A lot of blood has been shed to reach this point, but when it came on Saturday, independence for South Sudan seemed remarkably peaceful and non-controversial — although, as The Age noted this morning, Australia still officially warns its citizens against travelling there.

With a population of some 8-9 million and about three-quarters of the size of New South Wales, South Sudan certainly has more than its fair share of problems: extreme poverty, appallingly high illiteracy and infant mortality rates, continued security issues and border disputes with Sudan. But the focus at the weekend was on the positives, and on the long struggle for freedom finally crowned with success.

Media reports have described South Sudan as the worlds 193rd independent nation, a number presumably arrived at by adding one to the current 192 members of the United Nations (which South Sudan is scheduled to join on Thursday).

But that leaves out several places that are widely recognised as independent, such as Kosovo, Taiwan and the Vatican. Wikipedia has a comprehensive list, in which South Sudan comes in at No.204.

Looked at objectively, independence for Southern Sudan was always a no-brainer. Its people were separated from the rest of Sudan by two of the continent’s biggest religious and linguistic dividing lines; only the administrative convenience of British colonialists had put them together. But the more powerful north fought hard to keep control, and established governments all over Africa resisted the idea of revising colonial boundaries.

Nor is it hard to see why. Although South Sudan was probably the most extreme case, there are examples all across Africa of arbitrary boundaries that make no ethnic or geographic sense. The same Muslim versus Christian/animist line that divided Sudan, for example, also bisects Nigeria, Ghana and Cote d’Ivoire; Ghana seems to deal with it peacefully, but the others have been wracked by conflict as a result.
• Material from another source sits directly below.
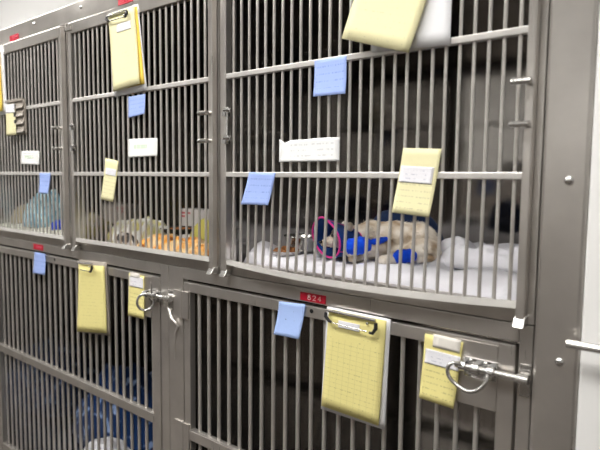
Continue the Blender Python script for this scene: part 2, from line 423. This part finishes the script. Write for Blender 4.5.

Equally anomalous is the eastern part of the Democratic Republic of the Congo, ethnically and geographically part of the great rift valley region with Rwanda and Burundi, but instead governed from Kinshasa near the Atlantic Ocean, more than a thousand kilometres to the west.

And the problem extends well beyond Africa. The Unrepresented Nations and Peoples Organisation now counts 66 members, and while not all are actively seeking independence — or would have much of a claim for it if they did — many of them look very much like the seeds of future nations. In our own region, such places as West Papua, New Caledonia, Bougainville and the South Moluccas are in the queue not far behind South Sudan.

Despite attempts by many governments (including Australia’s) to obscure the fact, national self-determination is a growing force. A hundred and fifty years ago, the eastern half of Europe was a smaller version of what Africa is today — almost all of its territory occupied by four large multinational empires whose borders took little account of popular feeling.

Now, after wars, trauma and ethnic cleansing, the same space is occupied by some 25 independent nations, most of which are sufficiently confident in their identities to be willing to again relinquish some of their autonomy to a multinational project, the European Union.

No one thinks Africa will turn out quite the same way. But South Sudanese independence may well be a signal for more general attempts to redraw the colonial map, and if so they deserve some Western sympathy and understanding.